À la veille d'une élection
(Publié dans le numéro du 1er avril 1958, mais écrit le 18 mars. L'élection fédérale avait lieu le 31 mars.)
La présente élection a encore fait perdre la tête à quelques créditistes. Mais, comme par le passé, les plus prompts à s'exciter en temps d'élection sont en général ceux qui remuent le moins - et souvent pas du tout - entre les élections. Ils ont le droit de s'amuser; mais nous ne leur reconnaissons pas celui de chercher dans les rangs de nos travailleurs les hommes qui leur manquent pour faire les frais de leur folichonnes aventures. Nous ne pouvons pas, non plus, sans rien dire, les laisser jeter la confusion dans les esprits, avilissant le sens du Crédit Social pour en faire une vulgaire course au pouvoir ou à des sièges parlementaires.
Ce qui devient déplacé autant que grotesque de leur part, c'est de nous reprocher de ne pas vouloir les suivre dans le sillage de lustucrus. Il n'appartient pas à des gens assis d'une campagne électorale à l'autre de donner des lignes de conduite à ceux qui se dévouent à l'année longue.
Nous désavouons catégoriquement et publiquement ces lucioles d'élection, pour que tout le monde sache bien qu'elles ne représentent point du tout le mouvement créditiste de chez nous. Après l'élection, quand nous demanderons aux hommes publics le dividende à tous, ou la finance au service des développements du pays, on n'aura pas le droit de nous dire, comme après certaines élections du passé: «Vous avez présenté tant de candidats, combien en avez-vous fait élire? Vous voyez bien que la population ne veut pas de votre Crédit Social!»

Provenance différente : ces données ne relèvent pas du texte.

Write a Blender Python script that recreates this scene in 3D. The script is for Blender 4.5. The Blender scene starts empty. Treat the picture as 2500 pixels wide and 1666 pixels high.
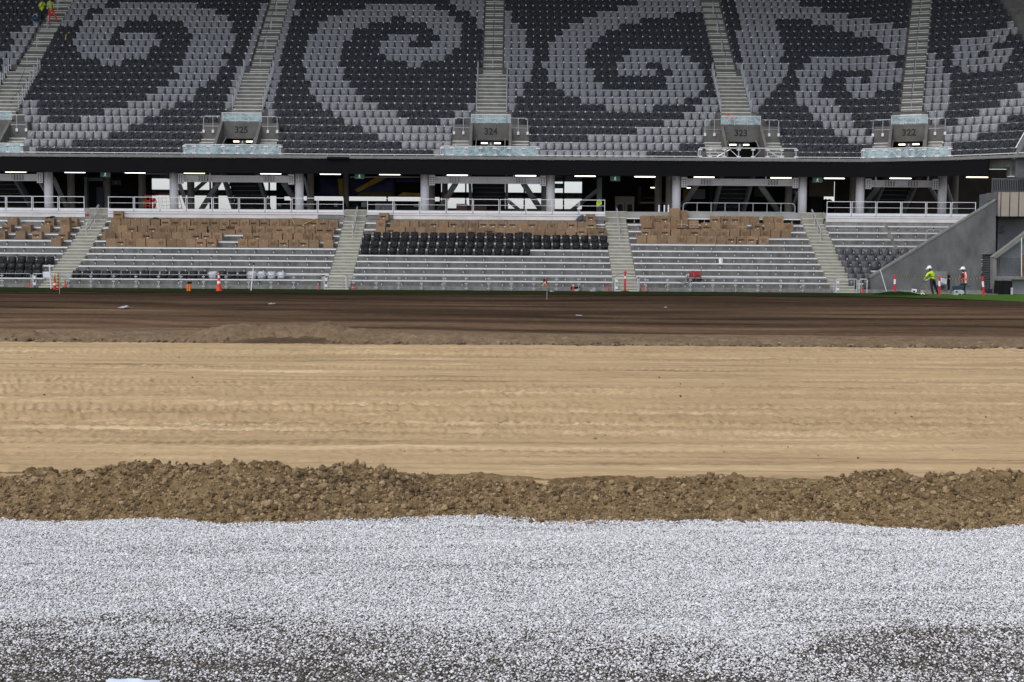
import bpy, bmesh, math, random
import numpy as np
from mathutils import Vector, Matrix
R = math.radians
sc = bpy.context.scene
COL = sc.collection
random.seed(7)
RNG = np.random.default_rng(11)

# ---------------------------------------------------------------- camera, sky, sun, exposure
F = 3083.0                      # focal length in pixels of a 2500 px wide frame
CAMZ = 2.0
PITCH, ROLL = R(3.75), 0.0066
cd = bpy.data.cameras.new('camera')
cam = bpy.data.objects.new('camera', cd)
COL.objects.link(cam)
cd.sensor_width = 36.0
cd.lens = F / 2500.0 * 36.0
cd.clip_start, cd.clip_end = 0.1, 3000.0
cam.matrix_world = Matrix.Translation((0, 0, CAMZ)) @ Matrix.Rotation(math.pi / 2 - PITCH, 4, 'X') @ Matrix.Rotation(ROLL, 4, 'Z')
sc.camera = cam
CM = cam.matrix_world.to_3x3()

SUN_EL, SUN_AZ = R(57), R(222)   # azimuth measured from +Y towards +X
world = bpy.data.worlds.new('World')
sc.world = world
world.use_nodes = True
wn = world.node_tree.nodes
bg = wn['Background']
sky = wn.new('ShaderNodeTexSky')
sky.sky_type = 'NISHITA'
sky.sun_disc = False
sky.sun_elevation = SUN_EL
sky.sun_rotation = SUN_AZ
sky.air_density = 1.0
sky.dust_density = 2.0
sky.ozone_density = 0.6
hs = wn.new('ShaderNodeHueSaturation')           # a bright overcast: the clear-sky blue is mostly greyed out
hs.inputs['Saturation'].default_value = 0.4
world.node_tree.links.new(sky.outputs[0], hs.inputs['Color'])
world.node_tree.links.new(hs.outputs[0], bg.inputs[0])
bg.inputs[1].default_value = 0.15
sd = bpy.data.lights.new('sun', 'SUN')
sd.energy = 0.85
sd.angle = R(18)
sd.color = (1.0, 0.96, 0.9)
sun = bpy.data.objects.new('sun', sd)
COL.objects.link(sun)
sdir = Vector((math.sin(SUN_AZ) * math.cos(SUN_EL), math.cos(SUN_AZ) * math.cos(SUN_EL), math.sin(SUN_EL)))
sun.rotation_euler = sdir.to_track_quat('Z', 'Y').to_euler()
sun.location = (0, 40, 60)
sc.view_settings.view_transform = 'Standard'
sc.view_settings.look = 'None'
sc.view_settings.gamma = 1.0
sc.view_settings.use_curve_mapping = False
sc.view_settings.exposure = 0.42
sc.render.engine = 'CYCLES'
sc.cycles.use_denoising = True
sc.cycles.max_bounces = 6
sc.cycles.diffuse_bounces = 3
sc.cycles.transparent_max_bounces = 12


def ray(px, py):
    return CM @ Vector(((px - 1250.0) / F, -(py - 833.0) / F, -1.0))


def at(px, py, Y):
    """World point seen at photo pixel (px, py) at depth Y."""
    v = ray(px, py)
    s = Y / v.y
    return Vector((v.x * s, Y, CAMZ + v.z * s))


def atz(px, py, z=0.0):
    v = ray(px, py)
    s = (z - CAMZ) / v.z
    return Vector((v.x * s, v.y * s, z))


CMI = CM.transposed()


def proj(p):
    v = CMI @ (Vector(p) - Vector((0, 0, CAMZ)))
    return 1250.0 + F * v.x / -v.z, 833.0 - F * v.y / -v.z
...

Ce langage-là pourrait revêtir un semblant de vérité si nous ne proclamions pas d'avance, et sans réserve, que le mouvement authentique du Crédit Social - le nôtre - ne présente absolument aucun candidat et n'appuie aucun de ces prétendus candidats du Crédit Social. Ils ne représentent qu'eux-mêmes, leur vanité et une petite clique du même cru. Le nombre de votes qu'ils pourront avoir ramassé sera absolument sans rapport avec la force créditiste existante.
- Mais faut-il donc se mettre derrière Diefenbaker ou Pearson, et peut-on espérer que ces vieux partis nous donneront jamais le Crédit Social?
- Le créditiste ne se met derrière personne. Il est en avant dans l'Union des Électeurs, debout devant les gouvernements de quelque couleur qu'ils soient, réclamant la même chose, avec la même persistance, que ce soit un Diefenbaker ou un Pearson, ou n'importe qui, à qui il s'adresse.
Et les créditistes n'attendent nullement le Crédit Social d'aucun parti, pas plus d'un jeune que d'un vieux. Ils n'attendent la réalisation du Crédit Social que de leurs efforts, que d'un peuple éclairé et formé par eux.
Le Crédit Social est bien plus un mode de civilisation qu'un texte de loi. Et une civilisation créditiste, comme n'importe quelle autre, ne se bâtit pas par une élection et ne s'obtient pas d'un parti.